§ STATED GOAL
Up to and including the line with "above the floor", write out the listing from its first line, minus the pictures.

§ DATA SEGMENT
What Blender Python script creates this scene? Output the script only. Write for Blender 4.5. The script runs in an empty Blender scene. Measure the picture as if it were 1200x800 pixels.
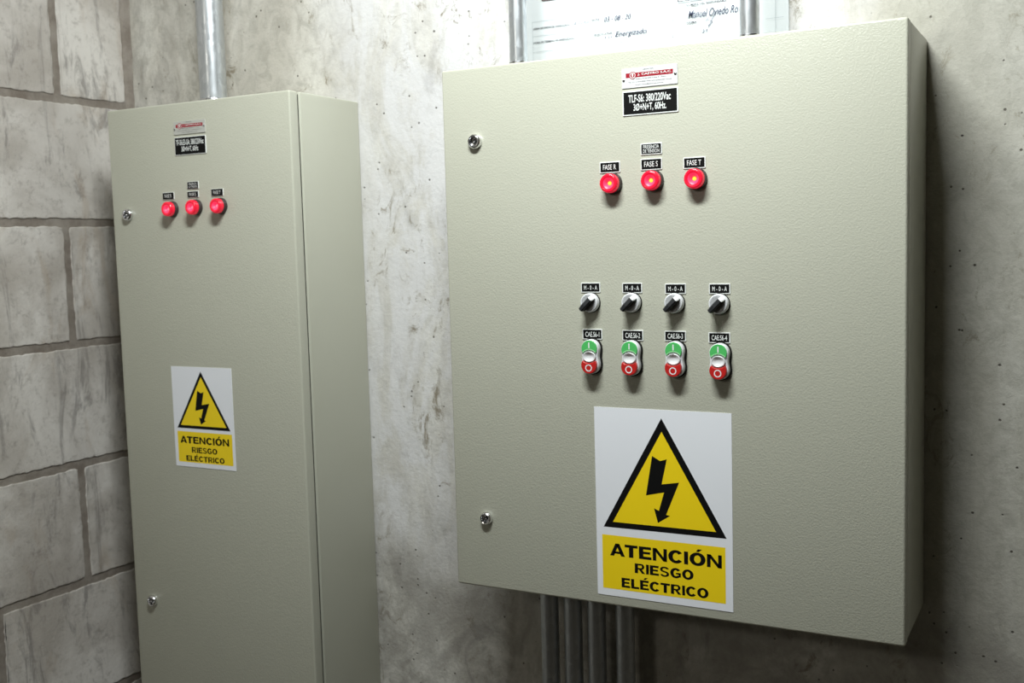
import bpy, bmesh, math, random
from mathutils import Vector, Matrix
from mathutils.geometry import tessellate_polygon
SC = bpy.context.scene
COL = SC.collection
ZO = 1.86            # height of the wall cabinet's top edge above the floor

# ------------------------------------------------------------------ camera
F_ = Vector((-0.47101904, 0.87759891, -0.08922563))
R_ = Vector((0.88194145, 0.47055913, -0.0274477))
U_ = R_.cross(F_)
cam = bpy.data.cameras.new('camera')
cam.sensor_width = 36.0
cam.lens = 1262.69/1200*36
cam.clip_start = 0.05
cam.dof.use_dof = True
cam.dof.focus_distance = 1.48
cam.dof.aperture_fstop = 6.3
co = bpy.data.objects.new('camera', cam)
co.matrix_world = Matrix(((R_.x, U_.x, -F_.x, 0.8551), (R_.y, U_.y, -F_.y, -1.5728), (R_.z, U_.z, -F_.z, ZO-0.26), (0, 0, 0, 1)))
COL.objects.link(co)
SC.camera = co

# ------------------------------------------------------------------ world, exposure
w = bpy.data.worlds.new('world'); w.use_nodes = True
w.node_tree.nodes['Background'].inputs[0].default_value = (0.9, 0.85, 0.75, 1)
w.node_tree.nodes['Background'].inputs[1].default_value = 0.02
SC.world = w
SC.view_settings.view_transform = 'Standard'
SC.view_settings.look = 'None'
SC.view_settings.gamma = 1
SC.view_settings.use_curve_mapping = False
SC.view_settings.exposure = 0.0

# ------------------------------------------------------------------ lamps of the room
def area(name, loc, target, sx, sy, power, col, up=(0, 1, 0)):
    l = bpy.data.lights.new(name, 'AREA'); l.shape = 'RECTANGLE'; l.size = sx; l.size_y = sy
    l.energy = power; l.color = col
    o = bpy.data.objects.new(name, l); COL.objects.link(o)
    z = (Vector(loc)-Vector(target)).normalized()
    y = Vector(up); x = y.cross(z).normalized(); y = z.cross(x)
    o.matrix_world = Matrix(((x.x, y.x, z.x, loc[0]), (x.y, y.y, z.y, loc[1]), (x.z, y.z, z.z, loc[2]), (0, 0, 0, 1)))
    return o
COLD = (0.95, 1.0, 0.995)
area('tube_light_near', (0.30, -0.86, ZO+0.77), (0.30, -0.34, ZO+0.08), 0.56, 0.12, 30.5, COLD)
area('tube_light_far', (-0.45, -3.7, ZO+0.83), (0.2, -0.6, ZO-0.5), 0.5, 0.3, 9.5, (1, .96, .86))

# ------------------------------------------------------------------ helpers
def link(o, parent=None):
    COL.objects.link(o)
    if parent: o.parent = parent
    return o
def obj(name, bm, mat, parent=None, smooth=False):
    me = bpy.data.meshes.new(name)
    bmesh.ops.recalc_face_normals(bm, faces=bm.faces)
    bm.to_mesh(me); bm.free()
    for m in (mat if isinstance(mat, (list, tuple)) else [mat]): me.materials.append(m)
    if smooth:
        for p in me.polygons: p.use_smooth = True
        try: me.set_sharp_from_angle(angle=math.radians(38))
        except Exception: pass
    return link(bpy.data.objects.new(name, me), parent)
def empty(name, loc, label, cat, group=None):
    o = bpy.data.objects.new(name, None); o.empty_display_size = 0.05
    link(o); o.location = loc; o['label'] = label; o['category'] = cat
    if group: o['group'] = group
    return o
def box(bm, x0, x1, y0, y1, z0, z1, bev=0, seg=2):
    r = bmesh.ops.create_cube(bm, size=1, matrix=Matrix.Translation(((x0+x1)/2, (y0+y1)/2, (z0+z1)/2)) @ Matrix.Diagonal((x1-x0, y1-y0, z1-z0, 1)))
    if bev:
        es = list({e for v in r['verts'] for e in v.link_edges})
        bmesh.ops.bevel(bm, geom=es, offset=bev, segments=seg, profile=0.5, affect='EDGES')
def lathe(bm, prof, cx=0, cz=0, y=0, n=40, sx=1, sz=1, mats=None):
    """profile of (radius, out) around an axis pointing to -y; out is measured away from the door"""
    rings = []
    for r, h in prof:
        if r <= 1e-7: rings.append([bm.verts.new((cx, y-h, cz))])
        else: rings.append([bm.verts.new((cx+sx*r*math.cos(2*math.pi*i/n), y-h, cz+sz*r*math.sin(2*math.pi*i/n))) for i in range(n)])
    for a, b in zip(rings, rings[1:]):
        for i in range(n):
            j = (i+1) % n
            if len(a) == 1 and len(b) == 1: continue
            if len(a) == 1: bm.faces.new((a[0], b[i], b[j]))
            elif len(b) == 1: bm.faces.new((a[i], a[j], b[0]))
            else: bm.faces.new((a[i], a[j], b[j], b[i]))
def prism(bm, pts, y0, y1, bev=0):
    """outline in x,z extruded from y0 (back) to y1 (front, more negative)"""
    a = [bm.verts.new((x, y0, z)) for x, z in pts]
    n = len(pts)
    if bev:
        cx = sum(p[0] for p in pts)/n; cz = sum(p[1] for p in pts)/n
        nrm = []
        for i in range(n):
            p, q = Vector(pts[i-1]), Vector(pts[(i+1) % n]); t = (q-p).normalized(); nrm.append(Vector((t.y, -t.x)))
        ar = sum(pts[i-1][0]*pts[i][1]-pts[i][0]*pts[i-1][1] for i in range(n))
        s = 1 if ar > 0 else -1
        loops = [a]
        for k in range(0, 4):
            an = k/3*math.pi/2; ins = bev*(1-math.cos(an)); dep = bev*(1-math.sin(an))
            loops.append([bm.verts.new((pts[i][0]-s*nrm[i].x*ins, y1+dep, pts[i][1]-s*nrm[i].y*ins)) for i in range(n)])
    else:
        loops = [a, [bm.verts.new((x, y1, z)) for x, z in pts]]
    for l0, l1 in zip(loops, loops[1:]):
        for i in range(n):
            j = (i+1) % n; bm.faces.new((l0[i], l0[j], l1[j], l1[i]))
    f1 = bm.faces.new(loops[-1]); f0 = bm.faces.new(a)
    bmesh.ops.triangulate(bm, faces=[f0, f1])
def flat(bm, pts, y):
    vs = [bm.verts.new((x, y, z)) for x, z in pts]
    for t3 in tessellate_polygon([[Vector((x, z, 0)) for x, z in pts]]):
        bm.faces.new([vs[i] for i in t3])
def rrect(x0, x1, z0, z1, r, n=4):
    out = []
    for cx, cz, a0 in ((x1-r, z1-r, 0), (x0+r, z1-r, 90), (x0+r, z0+r, 180), (x1-r, z0+r, 270)):
        for k in range(n+1):
            a = math.radians(a0+90*k/n); out.append((cx+r*math.cos(a), cz+r*math.sin(a)))
    return out

# --- lettering: built-in vector font, converted to a flat mesh fitted to a box
_cache = {}
def text(name, body, x0, x1, z0, z1, y, mat, parent, offset=0.0, shear=0.0):
    key = (body, offset, shear)
    if key not in _cache:
        c = bpy.data.curves.new('text', 'FONT'); c.body = body; c.size = 1; c.offset = offset; c.shear = shear; c.resolution_u = 3
        o = bpy.data.objects.new('text', c); COL.objects.link(o)
        bpy.context.view_layer.update()
        dg = bpy.context.evaluated_depsgraph_get()
        me = bpy.data.meshes.new_from_object(o.evaluated_get(dg))
        pts = [v.co.copy() for v in me.vertices]; fs = [tuple(p.vertices) for p in me.polygons]
        bpy.data.objects.remove(o); bpy.data.curves.remove(c); bpy.data.meshes.remove(me)
        _cache[key] = (pts, fs)
    pts, fs = _cache[key]
    a = min(p.x for p in pts); b = max(p.x for p in pts); c_ = min(p.y for p in pts); d = max(p.y for p in pts)
    me = bpy.data.meshes.new(name)
    me.from_pydata([(x0+(p.x-a)/(b-a)*(x1-x0), y, z0+(p.y-c_)/(d-c_)*(z1-z0)) for p in pts], [], fs)
    me.materials.append(mat)
    return link(bpy.data.objects.new(name, me), parent)

# --- heavy sign capitals, drawn as strokes
def glyph(ch):
    """returns (width, list of convex polygons) for cap height 1"""
    t, h = 0.285, 0.215
    P = []
    def q(*p): P.append(list(p))
    def rect(x0, x1, y0, y1): q((x0, y0), (x1, y0), (x1, y1), (x0, y1))
    def arc(cx, cy, rx, ry, a0, a1, n=18, tx=t, ty=h):
        for k in range(n):
            a, b = math.radians(a0+(a1-a0)*k/n), math.radians(a0+(a1-a0)*(k+1)/n)
            q((cx+rx*math.cos(a), cy+ry*math.sin(a)), (cx+rx*math.cos(b), cy+ry*math.sin(b)),
              (cx+(rx-tx)*math.cos(b), cy+(ry-ty)*math.sin(b)), (cx+(rx-tx)*math.cos(a), cy+(ry-ty)*math.sin(a)))
    if ch == 'A':
        W = .98
        q((0, 0), (.25, 0), (.60, 1), (.36, 1)); q((W, 0), (W-.25, 0), (.38, 1), (.62, 1)); rect(.24, .74, .19, .36)
    elif ch == 'T': W = .84; rect(0, W, 1-h, 1); rect(W/2-t/2, W/2+t/2, 0, 1-h)
    elif ch in 'EÉ':
        W = .80; rect(0, t, 0, 1); rect(t, W-.02, 1-h, 1); rect(t, W-.08, .42, .60); rect(t, W, 0, h)
        if ch == 'É': q((.33, 1.07), (.50, 1.07), (.72, 1.28), (.46, 1.28))
    elif ch == 'L': W = .74; rect(0, t, 0, 1); rect(t, W, 0, h)
    elif ch == 'N': W = .90; rect(0, .22, 0, 1); rect(W-.22, W, 0, 1); q((0, 1), (.23, 1), (W, 0), (W-.23, 0))
    elif ch == 'I': W = .25; rect(0, W, 0, 1)
    elif ch in 'OÓ':
        W = .98; arc(W/2, .5, W/2, .52, 0, 360, 32)
        if ch == 'Ó': q((.40, 1.07), (.57, 1.07), (.78, 1.28), (.52, 1.28))
    elif ch == 'C': W = .90; arc(.48, .5, .48, .52, 38, 322, 28)
    elif ch == 'G': W = .94; arc(.48, .5, .48, .52, 38, 318, 28); rect(.72, W-.02, .12, .52); rect(.50, W-.02, .38, .54)
    elif ch == 'R':
        W = .92; rect(0, t, 0, 1); rect(t, .56, 1-.17, 1); rect(t, .56, .40, .56)
        arc(.56, .70, .30, .30, -90, 90, 14, .22, .155); q((.36, .42), (.62, .42), (W, 0), (W-.28, 0))
    elif ch == 'S':
        W = .82
        arc(.41, .725, .39, .295, 15, 275, 20, .215, .16); arc(.41, .275, .40, .295, -165, 95, 20, .215, .16)
    else: W = .35
    return W, P
def sign_text(name, s, x0, x1, z0, z1, y, mat, parent, gap=.085):
    bm = bmesh.new(); X = 0; polys = []
    for ch in s:
        W, P = glyph(ch)
        for p in P: polys.append([(a+X, b) for a, b in p])
        X += W+gap-(.10 if ch == 'A' and s != 'ELÉCTRICO' else 0)
    X -= gap
    for p in polys:
        bm.faces.new([bm.verts.new((x0+a/X*(x1-x0), y, z0+b*(z1-z0))) for a, b in p])
    me = bpy.data.meshes.new(name); bm.to_mesh(me); bm.free(); me.materials.append(mat)
    return link(bpy.data.objects.new(name, me), parent)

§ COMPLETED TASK
What Blender Python script creates this scene? Output the script only. Write for Blender 4.5. The script runs in an empty Blender scene. Measure the picture as if it were 1200x800 pixels.
import bpy, bmesh, math, random
from mathutils import Vector, Matrix
from mathutils.geometry import tessellate_polygon
SC = bpy.context.scene
COL = SC.collection
ZO = 1.86            # height of the wall cabinet's top edge above the floor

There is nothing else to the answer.